Should we expect different? We did, after all, allow two Texas oil men to take over the White House. Should we be surprised when Exxon posts the largest quarterly profits of any corporation ever-- topping $10 billion in profit every quarter in 2006? Should we be surprised when gas prices near $3 a gallon?

Like any good poker game, when you have the big pile of chips, you push the bets up until the other guy quits. But most Americans can’t walk away from the table in the game of gas price gouging. Repression of electric car technology by American car companies and the big oil companies have left us with no real market choices when it comes to automobiles that don’t use gasoline.

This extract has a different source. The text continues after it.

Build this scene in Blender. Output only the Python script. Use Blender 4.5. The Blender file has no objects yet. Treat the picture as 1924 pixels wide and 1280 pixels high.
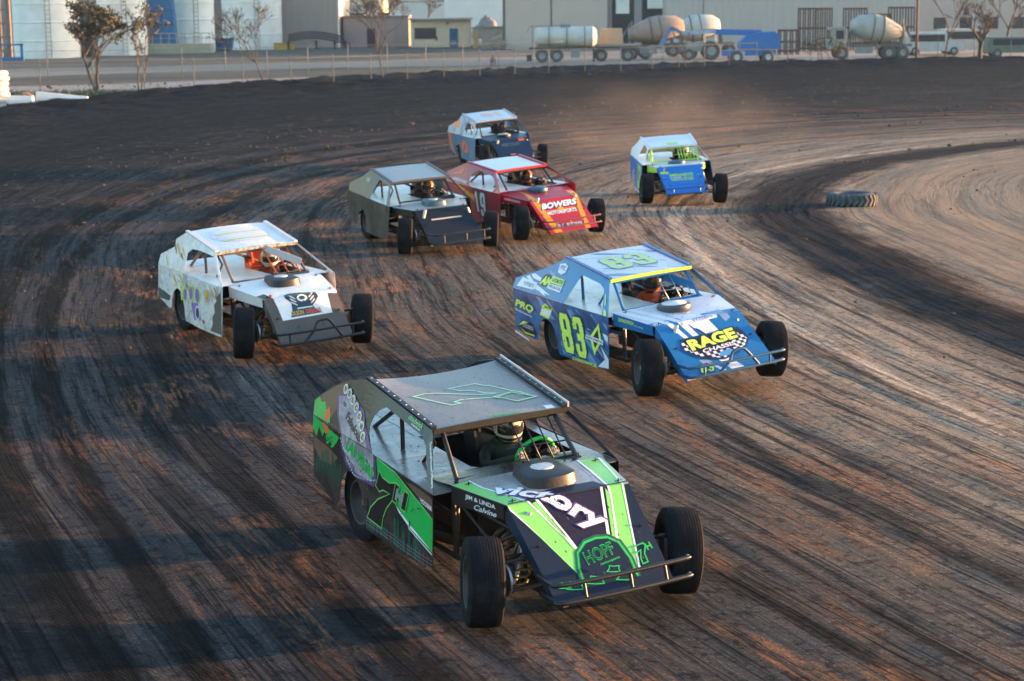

I am a huge fan of electric cars. My current favorite is online HERE . But having someone build an all-electric two seat sports car (that costs over $100,000) does most of America no good whatsoever. Since GM took the EV-1 off the market, deciding to play nice with oil companies, and take California to court for the audacity of pushing electric car technology for the masses, there have been almost no options for the average consumer.

Now, rumors are piling up about missing oil reserves in Iraq. And the company filling the gas tanks of our troops in Iraq-- Dick Cheney’s Halliburton-- has just decided they should move their corporate headquarters to Dubai.

Coincidence? Or did they learn from Enron, and decide that a few thousand miles between them and federal investigators would make paper shredding a whole lot easier?

Could it be possible that stolen Iriaqi oil is being billed to our government by Halliburton? Who knows? But certainly we can say this-- the American public is not only being taken for a ride on gas prices, it’s the most expensive ride our nation has ever seen. It is the duty of lawmakers everywhere to stop this corporate orgy of greed and social irresponsibility.